EBT for Refugees: Who renews?

What is the actual contractual and legal obligation for a refugee resettlement agency to provide service to a family it has charged with resettling? What are the consequence if they fail to perform in a satisfactory manner and what recourse does a family have?

(For readers who don't know: Refugees are permanent residents authorized by the US government to be here and who are entitled to “food stamps”.)



FOR NEWCOMERS whose English is poor or nonexistent, meeting the requirement to renew the card every 6 months is challenging and the consequences devastating. It can mean a family is suddenly without food for a month until the renewal form is submitted and approved. The matter becomes more complicated when the family is uncertain whether the agency with the original contract to resettle them here in Greensboro can help them or is contractually obliged to do so. For those who follow such arcana that the Summit-Cone fire revealed, the area seems so murky that we've heard various responses about the length of time an agency helps: (a) until Federal funding for the fam runs out (b) one to three months (c) a year (d) up to five years.

In actuality, answers (a), (b), and (c) seem to refer to the same issue. An agency provides direct monetary support from federal funds as long as the money lasts, and that's dependent on the family size since the initial sum of resettlement money per family seems to be calculated on a per head basis. So, a family of ten has 10x more dollars than the lone individual who arrives. Notice that these packets of money are usually used to pay down several months of rent after basic costs for the family or individual are covered. This, too, is a function of family size. Notice, too, that the cheaper the monthly rent, the more months of rent can be paid down in advance, so putting a large family into the Summit-Cone apartments can make some sense if it reflects agency thinking that housing the family in the same place is more important than the inherent safety of the units like Summit-Cone and its cousins. If you look hard at this system, it rewards the agency, which can report to NC DHHS that another family has been successfully resettled (I kid you not), and it rewards the slumlord, who has a nice hunk of money guaranteed over the next several months, enough to dispense with the usual security deposit and background checks expected of renters.

Answer (d) seems to refer to specially funded programs that agencies may have access to. Meaning, standard federal regulations for such special programs put a limit on eligibility. The individual or family must have refugee status and must be here in the US five years or less.

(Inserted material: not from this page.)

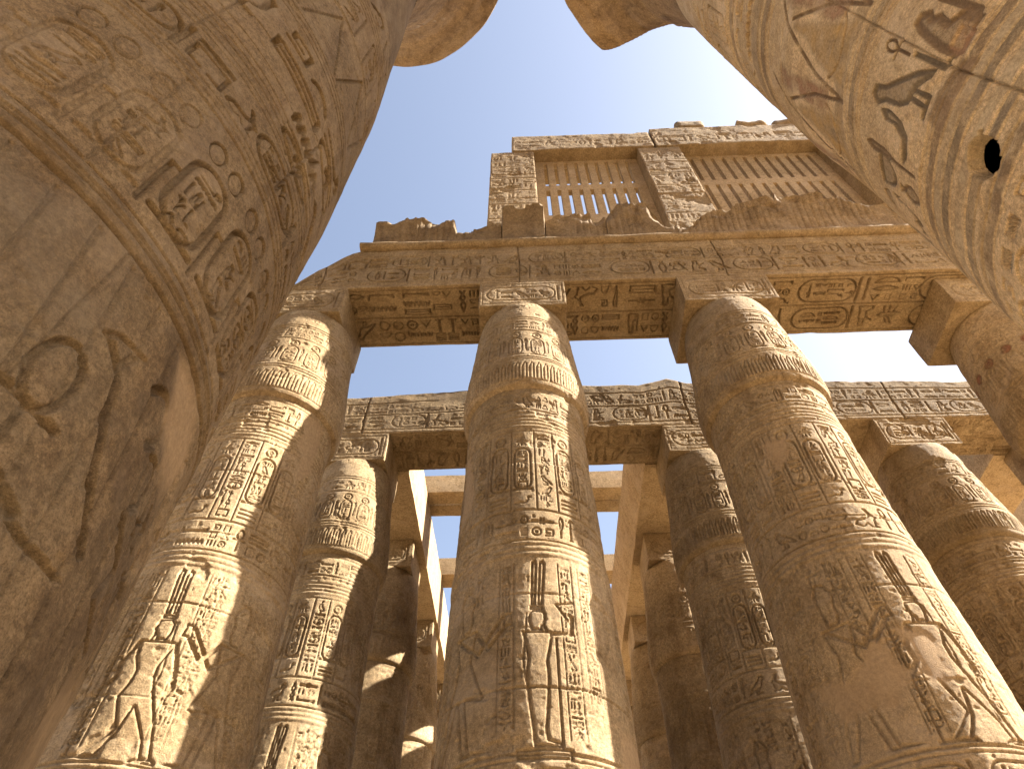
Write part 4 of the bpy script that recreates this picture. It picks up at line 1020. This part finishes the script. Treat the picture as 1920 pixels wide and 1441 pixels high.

These explanations might reveal why agencies flutter in and out of refugees’ lives here in Greensboro, claiming at times (as we saw at Summit-Cone) that families were not their clients anymore, and then making a big noise and fuss about how a family was in fact their client and others needed to butt out. In the refugee business there's also the problem of charity and moral positioning which leads these agencies and their supporters to regularly claim the higher ground even when their statements are very, very shaky. Saying that all the refugees at Summit-Cone are “family” may satisfy some members of the church-going public who’ve long believed in a diverse Greensboro, but it doesn’t clarify who or what agency or organization is ultimately responsible and for what duration. Instead, it leaves a giant gray area should a family wish to complain about the quality of service it receives. To whom do they appeal when an agency responds that they are no longer under their care? As we've found, the City of Greensboro and our locally elected officials have scant control and NC DHHS, which provides State oversight (!) seems unwilling to take any action, even if five kids die. And if this is the real problem, then it almost doesn't matter whether an agency can help a family renew its EBT card.